GE faces potential enforcement action over long-discontinued insurance business


The Securities and Exchange Commission’s staff has advised General Electric that it is considering legal action against the company for possible violations of securities laws, found during the agency’s investigation into the way GE accounted for costs associated with its now discontinued long-term care insurance business.

GE disclosed on Tuesday that it received a “Wells notice” last week from the SEC’s staff t that they may recommend the full commission bring a formal complaint soon.

The SEC has been investigating several accounting issues at the Boston-based company, including the discontinued insurance business and GE’s revenue recognition practices, particularly with regard to long-term service agreements.

This Wells notice specifically refers to an investor update in January 2018, in which GE revealed it would take a $6.2 billion charge and contribute up to $15 billion to reserves over a seven-year period for its North American Life & Health business.

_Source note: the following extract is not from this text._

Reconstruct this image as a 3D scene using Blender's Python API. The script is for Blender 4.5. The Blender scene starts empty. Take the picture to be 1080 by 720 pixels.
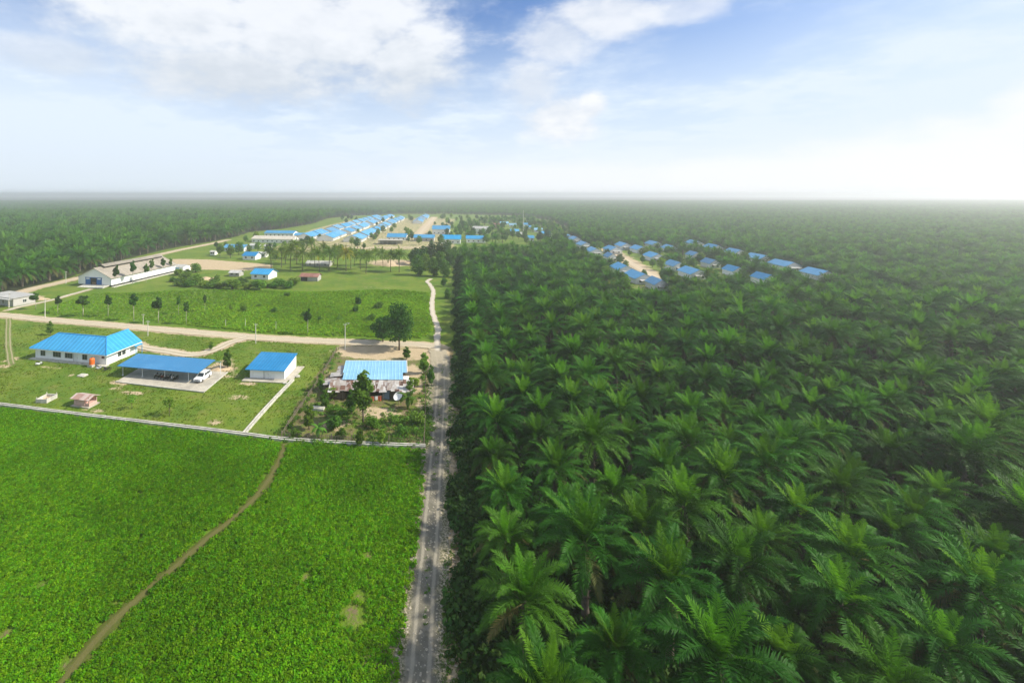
import bpy, math, random
import numpy as np
from mathutils import Vector, Matrix

# ------------------------------------------------------------------ basics
SC = bpy.context.scene
COL = SC.collection
PI = math.pi
R = math.radians
RND = random.Random(11)
NR = np.random.RandomState(7)

# the drone: 44 m above the ground, looking level along +Y with a shifted wide lens.
X0, Y0, F, H = 420.0, 204.5, 500.0, 44.0
SLOPE = 0.12                       # road, palm rows and house rows all run along (0.12, 1)
ROWDIR = math.atan2(1, SLOPE)      # that direction as an angle


def P(x, y, z=0.0):
    """plan position of a point read off the survey photo, at height z"""
    k = (H - z) / (y - Y0)
    return Vector(((x - X0) * k, F * k, z))


def G(pts):
    return [P(x, y) for x, y in pts]


ONES = ['', 'first', 'second', 'third', 'fourth', 'fifth', 'sixth', 'seventh', 'eighth', 'ninth', 'tenth', 'eleventh',
        'twelfth', 'thirteenth', 'fourteenth', 'fifteenth', 'sixteenth', 'seventeenth', 'eighteenth', 'nineteenth']
TENS = {2: 'twent', 3: 'thirt', 4: 'fort', 5: 'fift', 6: 'sixt', 7: 'sevent', 8: 'eight', 9: 'ninet'}


def ordinal(n):
    if n > 100: return 'hundred and ' + ordinal(n - 100)
    if n == 100: return 'hundredth'
    if n < 20:
        return ONES[n]
    t, o = divmod(n, 10)
    return TENS[t] + 'ieth' if o == 0 else TENS[t] + 'y-' + ONES[o]


def tag(o, label=None, cat=None, group=None, kind=None):
    if label: o['label'] = label
    if cat: o['category'] = cat
    if group: o['group'] = group
    if kind: o['kind'] = kind
    return o


def empty(name, loc=(0, 0, 0), rz=0.0, label=None, cat=None, group=None):
    o = bpy.data.objects.new(name, None)
    COL.objects.link(o)
    o.location = loc
    o.rotation_euler = (0, 0, rz)
    o.empty_display_size = 0.3
    return tag(o, label, cat, group)


def link(name, me, parent=None, loc=None):
    o = bpy.data.objects.new(name, me)
    COL.objects.link(o)
    if parent: o.parent = parent
    if loc is not None: o.location = loc
    return o


def copy_tree(o, parent=None):
    c = o.copy()
    COL.objects.link(c)
    if parent: c.parent = parent
    for ch in list(o.children):
        copy_tree(ch, c)
    return c


# ------------------------------------------------------------------ mesh builder
class MB:
    def __init__(s):
        s.v, s.f, s.m = [], [], []

    def face(s, pts, m=0):
        i = len(s.v)
        s.v += [tuple(p) for p in pts]
        s.f.append(tuple(range(i, i + len(pts))))
        s.m.append(m)

    def box(s, c, d, rz=0.0, m=0, taper=1.0):
        i = len(s.v)
        ca, sa = math.cos(rz), math.sin(rz)
        for z in (-.5, .5):
            k = 1.0 if z < 0 else taper
            for x, y in ((-.5, -.5), (.5, -.5), (.5, .5), (-.5, .5)):
                px, py = x * d[0] * k, y * d[1] * k
                s.v.append((c[0] + px * ca - py * sa, c[1] + px * sa + py * ca, c[2] + z * d[2]))
        for q in ((0, 3, 2, 1), (4, 5, 6, 7), (0, 1, 5, 4), (1, 2, 6, 5), (2, 3, 7, 6), (3, 0, 4, 7)):
            s.f.append(tuple(i + k for k in q))
            s.m.append(m)

    def tube(s, pts, rad, n=8, m=0, cap=True):
        pts = [Vector(p) for p in pts]
        if not hasattr(rad, '__len__'): rad = [rad] * len(pts)
        i0 = len(s.v)
        for k, p in enumerate(pts):
            d = (pts[min(k + 1, len(pts) - 1)] - pts[max(k - 1, 0)]).normalized()
            a = Vector((0, 0, 1)) if abs(d.z) < .9 else Vector((1, 0, 0))
            u = d.cross(a).normalized()
            w = d.cross(u)
            for j in range(n):
                t = 2 * PI * j / n
                s.v.append(tuple(p + (u * math.cos(t) + w * math.sin(t)) * rad[k]))
        for k in range(len(pts) - 1):
            for j in range(n):
                a, b = i0 + k * n + j, i0 + k * n + (j + 1) % n
                s.f.append((a, b, b + n, a + n))
                s.m.append(m)
        if cap:
            s.f.append(tuple(i0 + j for j in range(n))[::-1]); s.m.append(m)
            e = i0 + (len(pts) - 1) * n
            s.f.append(tuple(e + j for j in range(n))); s.m.append(m)

    def panel(s, pts, t=.1, m=0):
        """a solid sheet: the polygon on top, a copy t lower, and its edges"""
        pts = [Vector(p) for p in pts]
        n = sum(((pts[k] - pts[0]).cross(pts[k + 1] - pts[0]) for k in range(1, len(pts) - 1)), Vector())
        if n.z < 0: pts = pts[::-1]
        low = [p - Vector((0, 0, t)) for p in pts]
        s.face(pts, m)
        s.face(low[::-1], m)
        for k in range(len(pts)):
            q = (k + 1) % len(pts)
            s.face((pts[k], low[k], low[q], pts[q]), m)

    def prism_y(s, poly, y0, y1, m=0):
        """polygon in x,z extruded from y0 to y1"""
        s.face([(x, y0, z) for x, z in poly], m)
        s.face([(x, y1, z) for x, z in poly][::-1], m)
        for k in range(len(poly)):
            a, b = poly[k], poly[(k + 1) % len(poly)]
            s.face(((b[0], y0, b[1]), (a[0], y0, a[1]), (a[0], y1, a[1]), (b[0], y1, b[1])), m)

    def mesh(s, name, mats, smooth=False):
        me = bpy.data.meshes.new(name)
        me.from_pydata(s.v, [], s.f)
        for k in (mats if isinstance(mats, (list, tuple)) else [mats]): me.materials.append(k)
        me.polygons.foreach_set('material_index', s.m)
        if smooth: me.polygons.foreach_set('use_smooth', [True] * len(s.f))
        # metric UVs: u along the horizontal of each face, v up its slope
        uv = me.uv_layers.new(name='UVMap')
        for p in me.polygons:
            n = p.normal
            t = Vector((-n.y, n.x, 0))
            t = Vector((1, 0, 0)) if t.length < .05 else t.normalized()
            b = n.cross(t)
            for li in p.loop_indices:
                co = me.vertices[me.loops[li].vertex_index].co
                uv.data[li].uv = (co.dot(t), co.dot(b))
        me.update()
        return me

    def build(s, name, mats, parent=None, loc=None, smooth=False):
        return link(name, s.mesh(name, mats, smooth), parent, loc)


def raw_mesh(name, v, f, mats, idx=None, smooth=False):
    me = bpy.data.meshes.new(name)
    me.from_pydata([tuple(p) for p in v], [], f)
    for k in (mats if isinstance(mats, (list, tuple)) else [mats]): me.materials.append(k)
    if idx is not None: me.polygons.foreach_set('material_index', idx)
    if smooth: me.polygons.foreach_set('use_smooth', [True] * len(f))
    me.update()
    return me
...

The insurer had underestimated how much it would cost to pay the care of policy holders who lived longer than expected, a miscalculation compounded by low interest rates.

North American Life & Health stopped writing new policies in 2006, but by that point had reinsured about 300,000 long-term care policies.

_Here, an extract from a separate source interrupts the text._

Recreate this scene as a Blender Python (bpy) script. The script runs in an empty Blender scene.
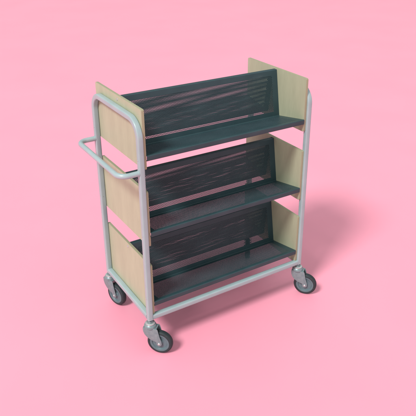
import bpy, bmesh, math, random
from mathutils import Vector, Matrix

random.seed(3)
scene = bpy.context.scene
PI = math.pi

# ------------------------------------------------------------------ camera
RES = 416.0
F, CX, CY = 608.168, 224.242, 182.003
CAM = Vector((-0.93784, -2.05771, 1.93742))
RIGHT = Vector((0.8396789343, -0.5430596163, 0.0050537529))
UP = Vector((0.2293927885, 0.3630912740, 0.9030745680))
FWD = Vector((0.4922583020, 0.7571333964, -0.4294540537))
cam_data = bpy.data.cameras.new('camera')
cam = bpy.data.objects.new('camera', cam_data)
scene.collection.objects.link(cam)
m = Matrix(((RIGHT.x, UP.x, -FWD.x, CAM.x), (RIGHT.y, UP.y, -FWD.y, CAM.y),
            (RIGHT.z, UP.z, -FWD.z, CAM.z), (0, 0, 0, 1)))
cam.matrix_world = m
cam_data.sensor_width = 36
cam_data.lens = F / RES * 36
cam_data.shift_x = (RES / 2 - CX) / RES
cam_data.shift_y = (CY - RES / 2) / RES
cam_data.clip_end = 200
scene.camera = cam

# ------------------------------------------------------------------ light
world = bpy.data.worlds.new('World'); scene.world = world
world.use_nodes = True
nt = world.node_tree
bg = nt.nodes['Background']
bg.inputs['Strength'].default_value = 0.565
# plain studio surround, brighter overhead and on the photographer's side than behind the object
tc = nt.nodes.new('ShaderNodeTexCoord'); dt = nt.nodes.new('ShaderNodeVectorMath'); dt.operation = 'DOT_PRODUCT'
dt.inputs[1].default_value = Vector((-.25, -.80, .40)).normalized()
mr = nt.nodes.new('ShaderNodeMapRange'); mr.inputs['From Min'].default_value = -1; mr.inputs['From Max'].default_value = 1
rp = nt.nodes.new('ShaderNodeValToRGB')
nt.links.new(tc.outputs['Generated'], dt.inputs[0]); nt.links.new(dt.outputs['Value'], mr.inputs['Value'])
nt.links.new(mr.outputs[0], rp.inputs['Fac']); nt.links.new(rp.outputs['Color'], bg.inputs['Color'])
rp.color_ramp.elements[0].color = (0.68, 0.705, 0.72, 1)
rp.color_ramp.elements[1].color = (1.42, 1.45, 1.47, 1)

key = bpy.data.lights.new('key_softbox', 'AREA')
key.shape = 'DISK'
D_KEY = 150.0
key.size = 36
key.energy = 210000
key.color = (1.0, 0.99, 0.97)
ko = bpy.data.objects.new('key_softbox', key); scene.collection.objects.link(ko)
kd = Vector((-1.00, -0.40, 1.23)).normalized()
ko.location = Vector((0.43, 0.23, 0.5)) + kd * D_KEY
ko.rotation_euler = kd.to_track_quat('Z', 'Y').to_euler()

scene.view_settings.view_transform = 'Standard'
scene.view_settings.look = 'None'
scene.view_settings.exposure = 0
scene.view_settings.gamma = 1
scene.render.engine = 'CYCLES'

# ------------------------------------------------------------------ materials
def material(name, col, rough=0.5, metal=0.0, spec=0.5):
    mt = bpy.data.materials.new(name); mt.use_nodes = True
    b = mt.node_tree.nodes['Principled BSDF']
    b.inputs['Base Color'].default_value = (*col, 1)
    b.inputs['Roughness'].default_value = rough
    b.inputs['Metallic'].default_value = metal
    b.inputs['Specular IOR Level'].default_value = spec
    return mt, mt.node_tree, b

def vary(tree, bsdf, c1, c2, scale, stretch=(1, 1, 1), detail=4, lo=0.3, hi=0.7, bump=0.0, dist=0.001, rough=None, bscale=None):
    n = tree.nodes; l = tree.links
    tc = n.new('ShaderNodeTexCoord'); mp = n.new('ShaderNodeMapping'); mp.inputs['Scale'].default_value = stretch
    no = n.new('ShaderNodeTexNoise'); no.inputs['Scale'].default_value = scale; no.inputs['Detail'].default_value = detail
    r = n.new('ShaderNodeValToRGB')
    r.color_ramp.elements[0].position = lo; r.color_ramp.elements[1].position = hi
    r.color_ramp.elements[0].color = (*c1, 1); r.color_ramp.elements[1].color = (*c2, 1)
    l.new(tc.outputs['Object'], mp.inputs[0]); l.new(mp.outputs[0], no.inputs['Vector'])
    l.new(no.outputs['Fac'], r.inputs['Fac']); l.new(r.outputs['Color'], bsdf.inputs['Base Color'])
    if rough:
        mr = n.new('ShaderNodeMapRange'); mr.inputs['To Min'].default_value = rough[0]; mr.inputs['To Max'].default_value = rough[1]
        l.new(no.outputs['Fac'], mr.inputs['Value']); l.new(mr.outputs[0], bsdf.inputs['Roughness'])
    if bump:
        n2 = n.new('ShaderNodeTexNoise'); n2.inputs['Scale'].default_value = bscale or scale * 4; n2.inputs['Detail'].default_value = 3
        l.new(mp.outputs[0], n2.inputs['Vector'])
        bp = n.new('ShaderNodeBump'); bp.inputs['Strength'].default_value = bump; bp.inputs['Distance'].default_value = dist
        l.new(n2.outputs['Fac'], bp.inputs['Height']); l.new(bp.outputs[0], bsdf.inputs['Normal'])
    return r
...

The company’s then-chief financial officer, Jamie Miller, disclosed on an earnings call in 2018 that the SEC was investigating the process that led to that insurance reserve increase and the one-time charge, as well as revenue recognition and controls for long-term contracts.

Later in 2018, GE disclosed that the SEC expanded its investigation to include GE’s Power business, after GE reported a $22 billion impairment charge related to that business, largely over a decline in the value of the power-related businesses it acquired from Alstom in 2015.

GE said in its latest statement that it continues to provide documents and other information requested by the SEC, and is otherwise cooperating with the ongoing investigation. The Wells notice pertains only to the insurance issue, and doesn’t provide an update about its other accounting investigations involving the company.

The Wells notice gives GE the opportunity to provide its perspective and address issues raised by the SEC staff before any decision is made about whether to launch an enforcement action. GE said it disagrees with the SEC staff with respect to the recommendation, and plans to respond through “the Wells notice process.”